Cum Closer approaches proximity as an archival construct. Access is suggested, then withheld—echoing the mechanics of visual desire as they have evolved from analog adult cinema to contemporary digital imagery. The figures in the frame are not adult film actors, but interpretations: bodies styled to reference a visual history rather than represent lived experience.



The project draws from the iconography of 1980s adult cinema, a decade in which pornography entered the realm of mass culture and visual excess became codified. Figures such as Ilona Staller functioned less as performers and more as symbols—carefully constructed identities operating between eroticism, media spectacle, and political presence. That era established a recognisable visual archive: frontal gazes, staged intimacy, saturated artificiality, and an overt awareness of being watched.

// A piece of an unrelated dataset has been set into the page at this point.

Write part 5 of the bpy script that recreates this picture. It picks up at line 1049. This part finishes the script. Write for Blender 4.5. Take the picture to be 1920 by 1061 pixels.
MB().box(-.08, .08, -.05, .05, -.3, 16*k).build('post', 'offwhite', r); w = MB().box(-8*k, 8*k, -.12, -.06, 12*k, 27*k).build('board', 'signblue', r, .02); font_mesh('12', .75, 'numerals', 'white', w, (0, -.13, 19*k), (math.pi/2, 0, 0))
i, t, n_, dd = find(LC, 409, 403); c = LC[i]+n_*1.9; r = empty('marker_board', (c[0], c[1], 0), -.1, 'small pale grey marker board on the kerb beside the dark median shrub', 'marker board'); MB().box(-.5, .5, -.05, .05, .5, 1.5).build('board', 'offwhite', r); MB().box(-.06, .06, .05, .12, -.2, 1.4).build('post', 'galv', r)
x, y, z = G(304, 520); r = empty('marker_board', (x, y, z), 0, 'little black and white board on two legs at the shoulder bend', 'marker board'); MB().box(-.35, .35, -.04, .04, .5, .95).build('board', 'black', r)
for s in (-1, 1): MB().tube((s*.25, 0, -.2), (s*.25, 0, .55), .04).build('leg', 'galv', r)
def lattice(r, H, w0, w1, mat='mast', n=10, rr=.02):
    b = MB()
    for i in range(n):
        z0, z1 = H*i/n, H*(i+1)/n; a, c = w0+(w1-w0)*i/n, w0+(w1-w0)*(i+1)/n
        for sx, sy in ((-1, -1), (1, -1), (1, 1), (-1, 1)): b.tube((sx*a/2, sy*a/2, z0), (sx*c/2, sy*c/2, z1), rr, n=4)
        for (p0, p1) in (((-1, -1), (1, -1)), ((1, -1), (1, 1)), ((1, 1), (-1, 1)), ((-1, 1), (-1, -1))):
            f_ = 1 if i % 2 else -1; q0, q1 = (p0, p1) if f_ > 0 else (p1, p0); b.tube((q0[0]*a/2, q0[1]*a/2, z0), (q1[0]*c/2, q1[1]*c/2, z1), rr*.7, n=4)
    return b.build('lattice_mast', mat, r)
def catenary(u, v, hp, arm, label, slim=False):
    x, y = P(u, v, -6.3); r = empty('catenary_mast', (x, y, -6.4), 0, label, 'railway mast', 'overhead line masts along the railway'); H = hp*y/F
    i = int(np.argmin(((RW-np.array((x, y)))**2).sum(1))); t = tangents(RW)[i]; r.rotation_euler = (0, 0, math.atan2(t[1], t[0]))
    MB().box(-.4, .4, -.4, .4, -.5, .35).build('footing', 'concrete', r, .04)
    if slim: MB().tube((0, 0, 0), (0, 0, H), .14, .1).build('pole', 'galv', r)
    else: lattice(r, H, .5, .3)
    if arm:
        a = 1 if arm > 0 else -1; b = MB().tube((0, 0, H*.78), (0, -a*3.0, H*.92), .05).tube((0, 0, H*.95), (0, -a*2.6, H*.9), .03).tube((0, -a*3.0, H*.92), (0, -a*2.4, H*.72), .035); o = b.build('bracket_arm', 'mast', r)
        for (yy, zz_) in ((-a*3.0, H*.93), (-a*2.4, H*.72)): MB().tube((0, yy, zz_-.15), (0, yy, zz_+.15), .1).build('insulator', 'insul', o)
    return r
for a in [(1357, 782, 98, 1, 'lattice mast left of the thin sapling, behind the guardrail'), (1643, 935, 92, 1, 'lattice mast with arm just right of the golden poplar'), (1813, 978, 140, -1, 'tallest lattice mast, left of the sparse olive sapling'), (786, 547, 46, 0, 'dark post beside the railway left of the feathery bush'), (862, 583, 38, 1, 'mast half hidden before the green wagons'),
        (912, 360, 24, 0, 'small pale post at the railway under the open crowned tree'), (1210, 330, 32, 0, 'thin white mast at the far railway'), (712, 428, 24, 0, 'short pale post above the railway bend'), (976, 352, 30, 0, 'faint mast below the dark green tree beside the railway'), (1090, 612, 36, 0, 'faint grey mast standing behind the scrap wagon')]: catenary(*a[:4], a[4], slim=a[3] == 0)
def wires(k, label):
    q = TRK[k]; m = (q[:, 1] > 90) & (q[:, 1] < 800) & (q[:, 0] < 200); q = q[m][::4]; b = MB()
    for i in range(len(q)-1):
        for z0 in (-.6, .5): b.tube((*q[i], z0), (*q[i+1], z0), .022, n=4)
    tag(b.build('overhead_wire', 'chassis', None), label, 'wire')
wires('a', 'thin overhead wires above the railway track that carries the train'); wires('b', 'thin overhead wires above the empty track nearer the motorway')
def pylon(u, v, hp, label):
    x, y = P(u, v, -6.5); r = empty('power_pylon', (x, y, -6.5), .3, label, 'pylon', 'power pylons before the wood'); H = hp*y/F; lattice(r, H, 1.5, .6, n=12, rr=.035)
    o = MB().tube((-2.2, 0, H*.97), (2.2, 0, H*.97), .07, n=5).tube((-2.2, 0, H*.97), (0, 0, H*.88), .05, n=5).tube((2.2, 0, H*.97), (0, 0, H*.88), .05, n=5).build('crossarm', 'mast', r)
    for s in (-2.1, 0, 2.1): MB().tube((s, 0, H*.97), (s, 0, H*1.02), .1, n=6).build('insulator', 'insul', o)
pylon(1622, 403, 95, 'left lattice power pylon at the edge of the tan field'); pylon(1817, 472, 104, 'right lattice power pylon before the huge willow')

Cum Closer does not recreate this archive; it dissects it. The editorial extracts poses, attitudes, and framing devices from the visual language of the ’80s and subjects them to fashion’s discipline. The camera is static, the compositions controlled, the palette reduced. Where adult cinema once amplified fantasy, fashion here neutralizes it, transforming erotic codes into formal references.

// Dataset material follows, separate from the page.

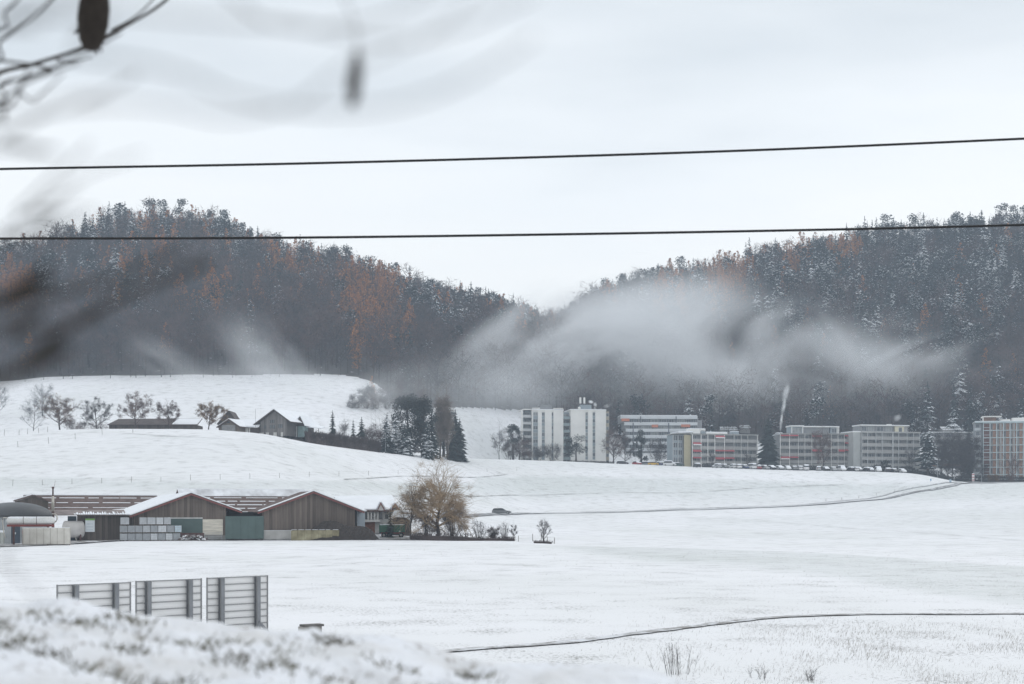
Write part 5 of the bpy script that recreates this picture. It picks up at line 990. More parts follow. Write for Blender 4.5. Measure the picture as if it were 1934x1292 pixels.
q = k.b('lift_house', RECES, k.X(1021), k.X(1044), 2, 6, k.Z(773)+.2, k.Z(764)); k.b('roof_vent', RECES, k.X(1024), k.X(1030), 2.5, 4, k.Z(764), k.Z(762)); k.b('roof_vent', RECES, k.X(1034), k.X(1038), 2.5, 4, k.Z(764), k.Z(761.5))
k.b('lift_house', BLUEG, k.X(1099), k.X(1119), 2, 6, k.Z(772)+.3, k.Z(763)); k.b('roof_vent', WHITE, k.X(1094), k.X(1098), 1.5, 2.5, k.Z(772)+.3, k.Z(767))
for p in (1099, 1106.5):
    q = B('antenna_mast', LAMPM, k.o, k.X(p)-.05, k.X(p)+.05, 3, 3.1, k.Z(763), k.Z(760)); b = MB(); b.lathe([(.02, k.Z(760)), (.42, k.Z(760)), (.42, k.Z(748.5)), (.02, k.Z(748))], 10, k.X(p), 3.05); b.build('antenna_panel', WHITE, q)
q = k.b('chimney', CONCB, k.X(1124.5), k.X(1128), 2.5, 3.3, k.Z(772), k.Z(767)); q = k.b('chimney', CONCB, k.X(1136), k.X(1140), 2.5, 3.3, k.Z(772), k.Z(769))
TOWER = k
# --- terraced white block behind
k = Blk('long white terraced block with orange blinds behind the bare trees, right of the tower', 1172, 1317, 610, math.radians(2), 785.5)
st = 12.2*610/F; x1 = k.W
for f in range(8):
    zt = k.Z(786+f*12.2); xs = k.X(1172+(7 if f == 1 else 10 if f > 1 else 0))
    if zt < 1: break
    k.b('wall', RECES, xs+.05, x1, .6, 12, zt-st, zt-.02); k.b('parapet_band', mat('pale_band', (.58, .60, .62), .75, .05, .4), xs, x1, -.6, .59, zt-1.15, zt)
    B('snow', SNOW, k.o.children[-1], xs, x1, -.6, .6, zt+.003, zt+.12)
    for (pa, pb) in ((1189, 1206), (1212, 1229), (1230.5, 1242), (1245, 1273), (1279, 1293), (1297, 1314)):
        k.win(k.X(pa), k.X(pb), zt-st+.08, zt-1.22, .58, None)
    for pf in (1208.5, 1275.5): k.b('fin', mat('slate_fin', (.16, .175, .20), .7, .08), k.X(pf-(14 if f else 0)), k.X(pf+2-(14 if f else 0)), -.75, -.603, zt-st, zt-.1)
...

Styling functions as a critical tool. Clothing interrupts the expectation of exposure, replacing immediacy with structure. The body becomes a site of citation rather than consumption—an annotated surface carrying visual memory. Each image operates like a fragment, a still pulled from an imagined archive, detached from narrative and function.












In this context, proximity becomes historical rather than physical. Cum Closer positions desire as a mediated artifact—something remembered, restaged, and stylized. The editorial does not seek intimacy, but distance: a controlled encounter with an inherited imagery where fashion reframes excess into restraint, and the screen becomes an object of study rather than a point of access.